The basic techniques of candlemaking have changed little over the
years and though some of the machinery has been modernised, pride of
place still belongs to a pre-war ''dipping'' contraption which can pump
out one mile of candles every two hours.
Two giant spinning drums loosely stretch the string wicks through an
open tub of liquid wax, passing them into the dip thousands of times,
each revolution picking up a smear of wax.
Growing imperceptibly fatter by the minute, they are tweaked by one of
Shearer's workers every now and again to check the consistency,
temperature, and so on until the desired thickness is reached.
Such devoted attention allows Shearer, one of half a dozen
industrial-sized candlemakers left in the UK (local rivalry is provided
only by one in Musselburgh), to tailor its production to specific
demands. It can also claim the all-important handcrafted label.

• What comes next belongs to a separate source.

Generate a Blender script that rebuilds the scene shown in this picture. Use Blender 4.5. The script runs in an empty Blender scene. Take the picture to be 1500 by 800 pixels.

Barnet joined his father in the company in 1972, shortly before the
brief era of the three-day week that saved the firm. Demand at the time
of the Heath-miners dispute was such that planes were chartered to bring
over French candles from Nantes after Shearer ran out of stocks.
Only three or four people were employed by then and they were soon
twiddling their thumbs after most of the threatened power cuts failed to
materialise and millions of Britons were left with boxes of candles to
be used over the next decade.
But the sudden cash inflow allowed Shearer to upgrade some of its
operations and gave it a vital breathing space to expand its markets.
As the ''back to nature'' fashion gathered in the 70s and the public
began to look for ways of adding a personal touch to their artificially
lit and heated homes, so the demand for candles started to grow.
''We are only now beginning to catch up with the continentals who
never completely abandoned the candle the way we did in Britain,'' says
Barnet who has embarked on a #500,000 expansion of the plant which
currently provides 20 much-needed jobs to Govan.
The somewhat colourful nature of the locale -- now sadly bereft of
vitually all manufacturing -- brings its own dangers and diversions.
Such as the time two years ago when somebody started a fire at the back
door one Saturday night after a Rangers match.
''Candle wax is not particularly easy to light but, when it does
catch, it is bloody hard to put out,'' says Barnet who has run the
company for the past 10 years.
Given that the plant hosts a 20-tonne tank of paraffin wax, the
company escaped relatively lightly and most of the machinery was saved.
Another incident, recalled with more relish, is the time some 30 years
ago that the factory was broken into and bags of tallow mix stolen. The
animal fat-based wax, rarely used nowadays, looked like lard, smelt like
lard, and probably tasted like lard.
Some local fish and chip shops, no doubt unwitting accessories to the
crime, became aware of the mistake only when news began to circulate of
a sudden upsurge in severe stomach complaints.
Barnet, a 39-year-old Glaswegian, is proud, understandably enough, of
his role in keeping alive a manufacturing tradition that could well have
gone the way of most of the rest of Glasgow's industrial heritage.
With Government estimates of a 10% annual growth in demand for candles
from the likes of householders, the catering trade, and the gift market,
the future for Shearer seems assured.
The company provides every kind of candle, from nightlights and
lantern varieties, to the sophisticated-looking red ones that invariably
accompany a romantic meal out.
A dozen scented varieties are also produced and -- whisper it -- word
around Byres Road has it that the patchouli version is almost foolproof
at disguising the aroma of a well-known illicit smoking substance.
Shearer has just taken on a production manager, Tony McKelvie, to
allow Barnet more time to ''sell the flame'' as he puts it. Grants from
the Scottish Office and Glasgow Development Agency have also helped and
up to 10 new jobs should be created with the expansion.
''Candles can bring a special atmosphere of natural warmth that is
lacking from most British houses nowadays,'' says Barnet, adding that
the West Indians have apparently found other, more mysterious, uses.
With 15% of its #500,000 annual sales going abroad, Shearer still gets
regular orders from the Caribbean islands asking for candles with at
least 50% tallow content.
''They tell me that with this mixture, if they are not happy with the
flame or burning time of the candles, the wax can be used as an aid for
body-massages.'' A far cry indeed from lighting up Glasgow tenements.